Artículo publicado en La República, domingo 27 de noviembre de 2016
La semana pasada comentaba sobre la creciente importancia de la “política de la posverdad”, fenómeno global por el que, en el debate público, los “hechos objetivos” pesan menos en la formación de la opinión pública que los llamados a la emoción o a las creencias personales. En nuestro caso, si bien los “hechos objetivos” han estado siempre en disputa por conflictos sociales y políticos, lo que ha ocurrido por lo general es que a unos hechos se han contrapuesto otros, por lo que tenemos conflictos de interpretaciones, antes que el puro desdén por la verdad, que es lo que ocurre ahora.
Decía que en los últimos años hemos sido avasallados por una avalancha de información fácilmente accesible a través de la web y de múltiples medios de comunicación “alternativos” a los tradicionales. En el pasado, la opinión de los “expertos”, la información proveniente de las fuentes con más “prestigio” definían la credibilidad y veracidad de los datos; el problema es que hoy la credibilidad de los expertos y de las fuentes tradicionales de conocimiento están en serio cuestionamiento, por lo que, para muchos, todas las versiones se equiparan, y cada quien termina teniendo “su verdad”. Si los expertos se equivocan, si las fuentes de conocimiento tradicionales resultan teniendo sesgos e intereses propios, entonces uno puede quedarse tranquilamente con sus prejuicios y convicciones.
Hay otro factor que me parece relevante: el tiempo en el debate público se ha acelerado radicalmente. El carácter prácticamente instantáneo de las comunicaciones y su llegada al espacio público hace que permanentemente tengamos que formarnos una opinión sobre sucesos de los que disponemos información preliminar, especulativa, o abiertamente falsa. Sin embargo, cuando días, semanas, meses o hasta años después se cuenta con los hechos y la posibilidad de formarse una opinión bien fundamentada, la atención está centrada en los escándalos o debates del día, y rara vez se revisan las posturas asumidas previamente. Las denuncias que movilizan nuestra indignación y refuerzan nuestros prejuicios ganan mucho espacio, los descargos, aclaraciones y explicaciones pasan después prácticamente desapercibidos. Y en tanto vivimos una sucesión incesante de denuncias, escándalos y demás, ocurre no solo que se limita la posibilidad de tener un debate mejor fundamentado, también ocurre que terminamos otorgando importancia a cuestiones triviales y enfrascados en debates improductivos. Al final, la búsqueda de la verdad, la confrontación de versiones diferentes, el recojo de información pertinente, se convierten en exquisiteces y se imponen y reproducen los intercambios basados en prejuicios.

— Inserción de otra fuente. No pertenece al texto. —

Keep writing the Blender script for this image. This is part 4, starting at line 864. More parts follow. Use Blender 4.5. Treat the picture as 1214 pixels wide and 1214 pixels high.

¿Qué hacer? Ciertamente descalificar a los supuestos “ignorantes” que desdeñan la verdad no es el camino. Más bien, corresponde examinar de qué manera todos hemos contribuido al estado de cosas actual. Desde mi orilla, la de un académico, investigador, profesor universitario, creo que nuestro principal deber es no contribuir más al desprestigio de la opinión experta y especializada. Debemos participar en el debate público, pero llamando la atención sobre la importancia de basar nuestras opiniones en evidencia, en el análisis de los hechos. Y debemos separar muy escrupulosamente la presentación de los hechos y datos disponibles de nuestras preferencias, opiniones e interpretaciones. Muchos colegas, dejándose ganar por la pasión, opinan en efecto con el mismo desdén por la verdad que cualquier ciudadano. Si no hay diferencia, entonces pareciera que la verdad, en el fondo, no importara.